The mountains are always calling us, as John Muir so famously said. When we love the outdoors, mountains define us: They provide something to measure ourselves against, whether we climb them via trails and talus scrambles or test our skills on technical routes. Here in Colorado, the most famous mountains are the state’s 53 fourteeners. That number is determined not by just every rock outcrop that scrapes 14,000 feet or higher but also by prominence, how high a particular summit rises from the next highest point around it (in Colorado it must be 300 feet, but some places have different definitions). No matter how high you climb, here are some mountain facts to entertain you.

500

Feet of topographic prominence required in the state of Alaska to define separate peaks.

21

Number of fourteeners in Alaska with 500-foot topographic prominence, a number established by the Mountaineering Club of Alaska.

584

Number of thirteeners in Colorado defined as having a 300-foot topographic prominence.

Seventeen

Major mountain ranges located in the state of Colorado.

48

Number of 4,000-footers in New Hampshire as defined by having a 200-foot topographic prominence. The original number was 46, set in the 1950’s; it grew to 48 in 1982 thanks to better surveying equipment. The Appalachain Mountain Club created the list, and while they call it the 4,000-ers of the White Mountains, some call it the New Hampshire list because it does not include the 4,170-foot Old Speck Mountain right across the border in Maine.

2

Number of fourteeners in Washington (Mount Ranier and Liberty Cap), defined by 300-foot topographic prominence.

Twelve 

Number of fourteeners in California as defined by having a 300-foot topographic prominence.

5

Number of thirteener summits in Colorado with the name “Grizzly,” including the highest, in the San Juan Mountain range, Grizzly Peak (13,738 feet)—not to be confused with the 13,700-foot Grizzly Peak also in the San Juans.

1947

Year that Barbara Washburn became the first woman to climb 20,320-foot Denali, the U.S.’s highest peak.

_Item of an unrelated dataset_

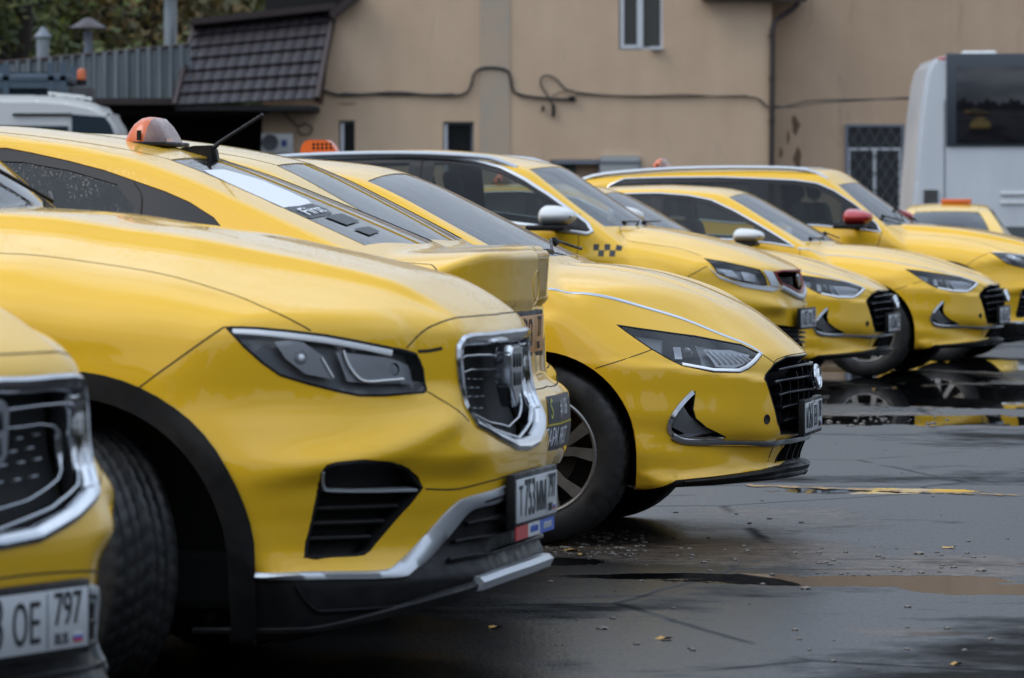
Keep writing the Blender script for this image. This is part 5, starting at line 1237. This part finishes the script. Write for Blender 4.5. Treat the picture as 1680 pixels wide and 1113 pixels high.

Six Hundred and Thirty Seven

Number of summits in Colorado over 13,000, which includes fourteeners. Just over 20 people claim to have reached all these summits.

12

Number of fifteeners, defined as having 500-foot topographic prominence, established by the Mountaineering Club of Alaska.

35-50

Percent of the glacial ice mass of South America’s Andes that has disappeared over the past 30 years.

Five

Width in miles of Utah’s Wellsville Range, which begins in the 4,500-high Cache Valley and rises to a highpoint of 9,372 feet in Box Elder Peak. With that  incredible, narrow rise hikers often call them the steepest mountains in the world.

0

Number of people to have climbed Mount Kailash in Tibet. The 22,028-foot peak is sacred to four religions: Buddhists, Jains, Ayyavazhi Hindus and Tibet’s ancient Bon denomination. The god Shiva is said to sit in meditation, waiting for his eye to open and the world to end here. Reinhold Messner once gained a permit to scale the unclimbed peak, but decided that the summit should remain untouched.